4. Gangguan Psikologi atau Kekerasan
Orang yang mempunyai masalah kejiwaan punya aturan sendiri tentang RP ini. Sebuah penelitian pada pengidap skizoprenia
memperlihatkan bahwa kadang-kadang mereka membuat jarak yang besar dengan orang lain, tetapi di saat lain justru menjadi
sangat dekat
5. Kondisi Kecacatan
Beberapa penelitian memperlihatkan adanya hubungan antara kondisi kecatatan dengan RP yang diterapkan. Beberapa anak autis
memilih jarak lebih dekat ke orang tuanya, sedangkan anak-anak dengan tipe autis tidak aktif, anak hiperaktif dan
terbelakang mental memilih untuk menjaga jarak dengan orang dewasa.
6. Ketertarikan
Ketertarikan, keakraban dan persahabatan membawa pada kondisi perasaan positif dan negatif antara satu orang dengan orang
lain. Namun yang paling umum adalah kita biasanya akan mendekati sesuatu jika tertarik. Dua sahabat akan berdiri pada
jarak yang berdekatan dibanding dua orang yang saling asing. Sepasang suami istri akan duduk saling berdekatan dibanding
sepasang laki-laki dan perempuan yang kebetulan menduduki bangku yang sama di sebuah taman.
7. Rasa Aman/Ketakutan
Kita tidak keberatan berdekatan dengan seseorang jika merasa aman dan sebaliknya. Kadang ketakutan tersebut berasal dari
stigma yang salah pada pihak-pihak tertentu,misalnya kita sering kali menjauh ketika berpapasan dengan orang cacat, atau
orang yang terbelakang mental atau bahkan orang gemuk. Mungkin rasa tidak nyaman tersebut muncul karena faktor
ketidakbiasaan dan adanya sesuatu yang berbeda.
8. Persaingan/Kerjasama
Pada situasi berkompetisi, orang cenderung mengambil posisi saling berhadapan, sedangkan pada kondisi bekerjasama kita
cenderung mengambil posisi saling bersisian. Tapi bisa juga sebaliknya, sepasang kekasih akan duduk berhadapan di ketika
makan di restoran yang romantis,sedangkan dua orang pria yang duduk berdampingan di meja bar justru dalam kondisi saling
bersaing mendapatkan perhatian seorang wanita yang baru masuk.
9. Kekuasaan dan Status
Makin besar perbedaan status makin besar pula jarak antar personalnya.

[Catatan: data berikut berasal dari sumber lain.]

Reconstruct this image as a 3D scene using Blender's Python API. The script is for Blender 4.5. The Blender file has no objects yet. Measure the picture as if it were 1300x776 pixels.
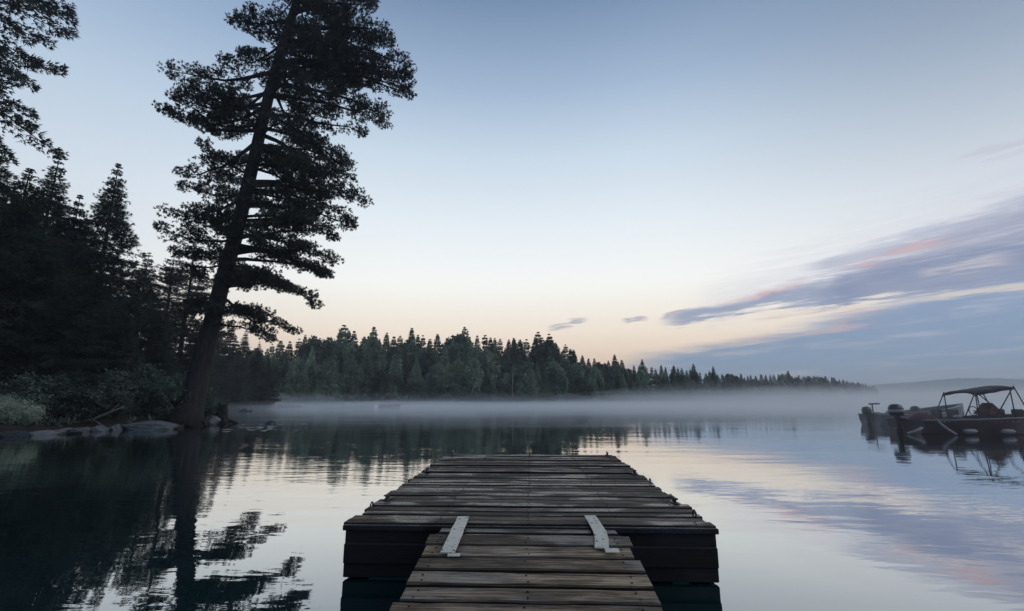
import bpy, math, random
import numpy as np
from math import radians as R, sin, cos, pi
random.seed(7); rng = np.random.default_rng(11)
sc = bpy.context.scene; C = sc.collection
# ------------------------------------------------------------ camera model
PXF, CX, CY, HC = 600.0, 650.0, 388.0, 1.33
PITCH = math.atan(118/PXF); YAW = R(2.25)
FW = np.array([-sin(YAW)*cos(PITCH), cos(YAW)*cos(PITCH), sin(PITCH)])
RT = np.array([cos(YAW), sin(YAW), 0.0]); UP = np.cross(RT, FW)
def ray(px, py): return FW + RT*(px-CX)/PXF - UP*(py-CY)/PXF
def P(px, py, Y):
    d = ray(px, py); return np.array([0, 0, HC]) + d*(Y/d[1])
def G(px, py, z=0.0):
    d = ray(px, py); return np.array([0, 0, HC]) + d*((z-HC)/d[2])
def azel(px, py):
    d = ray(px, py); d = d/np.linalg.norm(d)
    return math.degrees(math.atan2(d[0], d[1])), math.degrees(math.asin(d[2]))
cam = bpy.data.cameras.new('camera'); co = bpy.data.objects.new('camera', cam); C.objects.link(co)
co.location = (0, 0, HC); co.rotation_euler = (pi/2+PITCH, 0, YAW)
cam.sensor_width = 36; cam.lens = 36*PXF/1300; cam.clip_end = 12000; cam.clip_start = .05
sc.camera = co
sc.view_settings.view_transform = 'Standard'; sc.view_settings.look = 'None'
# ------------------------------------------------------------ node helpers
class NT:
    def __init__(s, t): s.t = t
    def n(s, k, **kw):
        o = s.t.nodes.new(k)
        for a, b in kw.items(): setattr(o, a, b)
        return o
    def put(s, sock, v):
        if isinstance(v, bpy.types.NodeSocket): s.t.links.new(v, sock)
        elif v is not None:
            if isinstance(v, (tuple, list)) and len(v) == 3 and sock.type == 'RGBA': v = (*v, 1)
            sock.default_value = v
    def m(s, op, a, b=None, c=None, clamp=False):
        o = s.n('ShaderNodeMath', operation=op, use_clamp=clamp)
        s.put(o.inputs[0], a); s.put(o.inputs[1], b); s.put(o.inputs[2], c); return o.outputs[0]
    def sstep(s, v, a, b, lo=0.0, hi=1.0):
        o = s.n('ShaderNodeMapRange', interpolation_type='SMOOTHSTEP')
        for i, q in enumerate((v, a, b, lo, hi)): s.put(o.inputs[i], q)
        return o.outputs[0]
    def mix(s, f, a, b, mode='MIX'):
        o = s.n('ShaderNodeMix', data_type='RGBA', blend_type=mode)
        s.put(o.inputs[0], f); s.put(o.inputs[6], a); s.put(o.inputs[7], b); return o.outputs[2]
    def noise(s, vec, scale, detail=4, rough=.55, dist=0.0):
        o = s.n('ShaderNodeTexNoise'); s.put(o.inputs['Vector'], vec)
        o.inputs['Scale'].default_value = scale; o.inputs['Detail'].default_value = detail
        o.inputs['Roughness'].default_value = rough; o.inputs['Distortion'].default_value = dist
        return o.outputs[0]
    def mapping(s, vec, scale=(1, 1, 1), rot=(0, 0, 0), loc=(0, 0, 0)):
        o = s.n('ShaderNodeMapping'); s.put(o.inputs[0], vec)
        o.inputs['Location'].default_value = loc; o.inputs['Rotation'].default_value = rot; o.inputs['Scale'].default_value = scale
        return o.outputs[0]
    def comb(s, x, y, z=0.0):
        o = s.n('ShaderNodeCombineXYZ'); s.put(o.inputs[0], x); s.put(o.inputs[1], y); s.put(o.inputs[2], z); return o.outputs[0]
    def ramp(s, f, stops):
        o = s.n('ShaderNodeValToRGB'); s.put(o.inputs[0], f); e = o.color_ramp.elements
        while len(e) < len(stops): e.new(.5)
        for q, (p, c) in zip(e, stops): q.position = p; q.color = (*c, 1)
        return o.outputs[0]
def lin(r, g, b):
    f = lambda v: (v/255/12.92) if v <= 10 else ((v/255+.055)/1.055)**2.4
    return (f(r), f(g), f(b))
# ------------------------------------------------------------ world: dusk sky with cloud bands
W = bpy.data.worlds.new('World'); sc.world = W; W.use_nodes = True
W.node_tree.nodes.clear(); w = NT(W.node_tree)
tc = w.n('ShaderNodeTexCoord').outputs['Generated']
sx = w.n('ShaderNodeSeparateXYZ'); w.put(sx.inputs[0], tc)
az = w.m('MULTIPLY', w.m('ARCTAN2', sx.outputs[0], sx.outputs[1]), 57.2958)
el = w.m('MULTIPLY', w.m('ARCSINE', sx.outputs[2]), 57.2958)
el = w.m('ABSOLUTE', el)
base = w.ramp(w.m('DIVIDE', el, 60.0), [
    (0.0, lin(236, 200, 168)), (.07, lin(243, 219, 192)), (.13, lin(245, 233, 216)), (.22, lin(243, 244, 241)),
    (.33, lin(228, 236, 242)), (.47, lin(198, 214, 229)), (.60, lin(156, 178, 205)), (.74, lin(112, 136, 168)), (1.0, lin(66, 90, 126))])
# darker and bluer to the sides
rside = w.sstep(az, 12, 62); lside = w.sstep(w.m('MULTIPLY', az, -1), 14, 62)
hi = w.sstep(el, 8, 40)
base = w.mix(w.m('MULTIPLY', w.m('MULTIPLY', rside, hi), .80), base, lin(78, 98, 126))
base = w.mix(w.m('MULTIPLY', w.m('MULTIPLY', lside, 1.0), .34), base, lin(128, 156, 192))
base = w.mix(w.m('MULTIPLY', rside, .22), base, lin(160, 172, 196))
# the hemisphere behind the viewer is plain dusk blue
back = w.sstep(w.m('ABSOLUTE', az), 75, 130)
base = w.mix(back, base, lin(100, 118, 146))
cvec = w.comb(w.m('MULTIPLY', az, .06), w.m('MULTIPLY', el, .30))
cvec = w.mapping(cvec, rot=(0, 0, R(-14)))
n1 = w.noise(cvec, 1.0, 6, .6, .6)
n2 = w.noise(w.mapping(cvec, scale=(1.3, 3.2, 1), loc=(5, 3, 0)), 1.6, 6, .65, .4)
nw = w.m('SUBTRACT', n1, .5); nf = w.m('SUBTRACT', n2, .5); n3 = w.noise(w.mapping(cvec, scale=(2.2, 7.0, 1), loc=(1, 8, 0)), 2.4, 7, .68, .5); nf = w.m('ADD', nf, w.m('MULTIPLY', w.m('SUBTRACT', n3, .5), .7))
elw = w.m('ADD', el, w.m('MULTIPLY', nw, 3.8)); elw = w.m('ADD', elw, w.m('MULTIPLY', nf, 1.6))
def stroke(p1, p2, w1, w2, soft=.7, rough=.8, ends=.15):
    a, b = azel(*p1), azel(*p2); dx, dy = b[0]-a[0], b[1]-a[1]; L = math.hypot(dx, dy); dx /= L; dy /= L
    qx = w.m('SUBTRACT', az, a[0]); qy = w.m('SUBTRACT', elw, a[1])
    u = w.m('DIVIDE', w.m('ADD', w.m('MULTIPLY', qx, dx), w.m('MULTIPLY', qy, dy)), L)
    v = w.m('ABSOLUTE', w.m('SUBTRACT', w.m('MULTIPLY', qy, dx), w.m('MULTIPLY', qx, dy)))
    hw = w.m('ADD', w1*.085, w.m('MULTIPLY', u, (w2-w1)*.085)); hw = w.m('MAXIMUM', hw, .05)
    k = w.m('SUBTRACT', 1.0, w.m('DIVIDE', v, hw))
    k = w.m('ADD', k, w.m('MULTIPLY', nf, rough*2))
    k = w.sstep(k, 0.0, soft)
    k = w.m('MULTIPLY', k, w.sstep(u, 0, ends))
    return w.m('MULTIPLY', k, w.sstep(u, 1.0, 1.0-ends))
def layer(col, mask, c, amt): return w.mix(w.m('MULTIPLY', mask, amt), col, c)
col = base
# veil of thin lavender around the bands
col = layer(col, stroke((860, 400), (1460, 205), 34, 120, 1.4, .8), lin(204, 206, 222), .6)
col = layer(col, stroke((1010, 352), (1420, 225), 9, 34, .9, .9), lin(172, 178, 198), .8)
col = layer(col, stroke((1070, 350), (1500, 252), 12, 60, .9, .8), lin(152, 158, 182), .85)
col = layer(col, stroke((830, 407), (1120, 356), 9, 26, .8, .7), lin(140, 153, 182), .9)
col = layer(col, stroke((1020, 372), (1500, 300), 18, 46, .8, .7), lin(130, 142, 172), .9)
# low blue bank
p, q = azel(770, 460), azel(1240, 350); sl = (q[1]-p[1])/(q[0]-p[0])
edge = w.m('ADD', p[1], w.m('MULTIPLY', w.m('SUBTRACT', az, p[0]), sl))
edge = w.m('MINIMUM', edge, 19.0)
bank = w.sstep(w.m('SUBTRACT', edge, elw), -.5, 1.9)
bank = w.m('MULTIPLY', bank, w.sstep(az, azel(740, 455)[0], azel(860, 455)[0]))
bankc = w.mix(w.sstep(n2, .50, .68), w.mix(w.sstep(el, 2, 12), lin(102, 142, 182), lin(128, 148, 182)), lin(148, 164, 192))
col = layer(col, bank, bankc, .93)
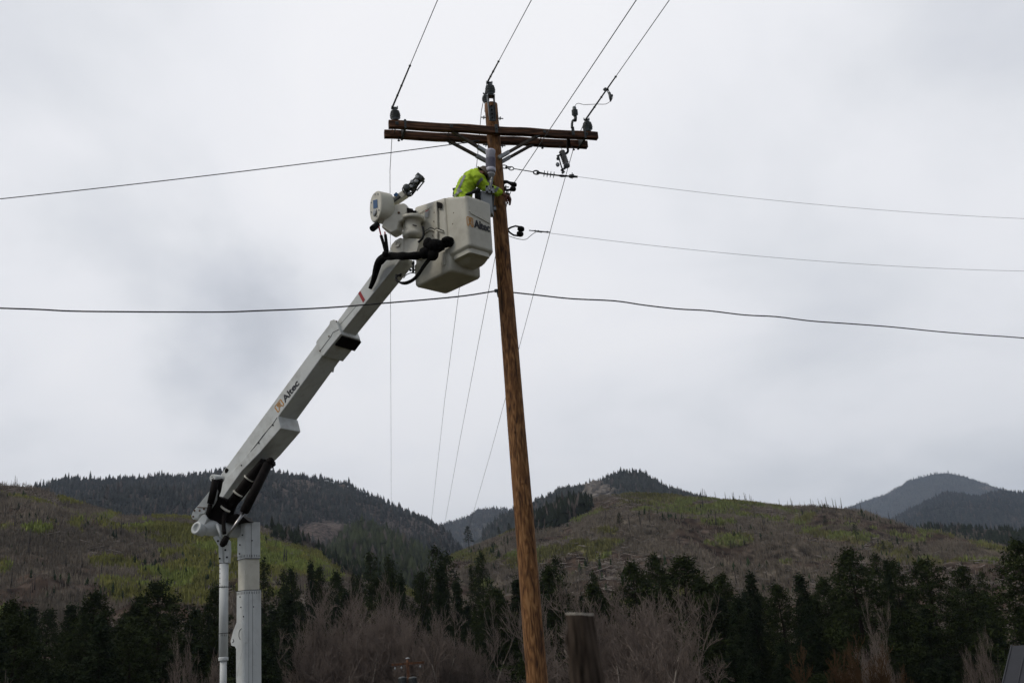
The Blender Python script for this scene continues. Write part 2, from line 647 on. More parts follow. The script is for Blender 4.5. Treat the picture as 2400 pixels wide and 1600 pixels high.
class Hill:
    """a ridge given by its skyline, standing at distance rr, its foot at distance rf; falls away again behind"""

    def __init__(s, name, prof, rf, rr, seed, amp, back=1.35, zf=-13.0, shape=1.0, rseed=.05, nscale=None):
        pr = sorted(az_el(*p) for p in prof)
        s.a = np.array([p[0] for p in pr])
        s.t = np.array([p[1] for p in pr])
        s.rf, s.rr, s.seed, s.amp, s.back, s.zf, s.shape, s.rw = rf, rr, seed, amp, back, zf, shape, rseed
        s.ns = nscale or rr * .09
        s.name = name

    def ridge(s, a):
        rr = np.interp(a, s.a, np.full_like(s.a, 1.0)) * (s.rr if not callable(s.rr) else s.rr(a))
        rr = rr * (1 + s.rw * (2 * vnoise(a * 9 + 5, a * 0 + s.seed, s.seed) - 1))
        t = np.interp(a, s.a, s.t)
        return rr, 1.65 + rr * t

    def z(s, a, q):
        """q 0 foot, 1 ridge, >1 behind"""
        rr, zr = s.ridge(a)
        rf = s.rf if not callable(s.rf) else s.rf(a)
        r = rf + (rr - rf) * q
        qq = np.clip(q, 0, 1)
        z = s.zf + (zr - s.zf) * (qq ** s.shape)
        x, y = r * np.sin(a), r * np.cos(a)
        env = np.sin(np.pi * np.clip(q, 0, 1)) ** .8
        nz = fbm(x / s.ns, y / s.ns, s.seed, 6, .52) - .5
        rid = 1 - np.abs(2 * fbm(x / s.ns * .6 + 9, y / s.ns * .6, s.seed + 11, 4) - 1) * 2
        z = z + s.amp * env * (nz * 1.6 + (rid - .7) * .7)
        z = np.where(q > 1, zr - (zr - s.zf) * np.clip((q - 1) / (s.back - 1), 0, 1) ** 1.3, z)
        return x, y, z

    def build(s, na, nq, colf):
        av = np.linspace(s.a[0], s.a[-1], na)
        qv = np.concatenate([np.linspace(0, 1, nq), np.linspace(1, s.back, 14)[1:]])
        A, Q = np.meshgrid(av, qv)
        x, y, z = s.z(A, Q)
        v = np.stack([x, y, z], -1).reshape(-1, 3)
        n, m = A.shape
        i, j = np.meshgrid(np.arange(n - 1), np.arange(m - 1), indexing='ij')
        f = np.stack([i * m + j, (i + 1) * m + j, (i + 1) * m + j + 1, i * m + j + 1], -1).reshape(-1, 4)[:, ::-1]
        c = colf(x.ravel(), y.ravel(), z.ravel())
        me = np_mesh('hill', v, f, M['terrain'], c, smooth=True)
        return tag(link('hill', me), kind='structure')


def extend(prof, lx, ly, rx, ry):
    return [(lx, ly)] + prof + [(rx, ry)]


HL1 = Hill('L1', [(-900, 1190), (-400, 1150), (-120, 1130), (0, 1136), (60, 1140), (92, 1144), (115, 1150), (140, 1167), (190, 1184), (240, 1198), (290, 1212),
                  (345, 1214), (400, 1213), (455, 1217), (520, 1222), (560, 1226), (603, 1234), (663, 1257), (715, 1276), (753, 1299), (800, 1331), (870, 1353), (950, 1378),
                  (1010, 1420), (1060, 1470), (1100, 1530)], 225, 560, 21, 15, zf=-13, shape=.92)
HL2 = Hill('L2', [(-700, 1180), (-200, 1170), (60, 1160), (105, 1140), (160, 1127), (220, 1130), (255, 1132), (300, 1128), (345, 1128), (375, 1119), (405, 1123), (440, 1116), (490, 1109),
                  (525, 1103), (580, 1106), (629, 1112), (663, 1118), (715, 1122), (780, 1129), (815, 1136), (835, 1151), (870, 1168), (904, 1185), (939, 1202), (973, 1212), (1008, 1228),
                  (1032, 1247), (1059, 1272), (1085, 1300), (1130, 1350), (1180, 1430)], 700, 2300, 33, 85, shape=1.0)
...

10. Pengaruh Lingkungan Fisik
Ruang personal juga dipengaruhi oleh kondisi lingkungan fisik. Di ruang dengan cahaya redup orang akan nyaman jika
posisinya lebih berdekatan, demikian halnya bila ruangannya sempit atau kecil. Orang juga cenderung memilih duduk di bagian
sudut daripada di tengah ruangan.
11. Dan beberapa variasi lain seperti budaya, religi dan suku/etnis.
Dengan demikian dapat dilihat dari beberapa unsur diatas bahwa ruang personal dapat dipengaruhi oleh beberapa hal yang ada
kaitannya dengan keadaan lingkungan, dimana individu dapat menentukan aturan ruang personalnya dengan orang lain yang
dikehendaki atau dengan lingkungan sekitarnya.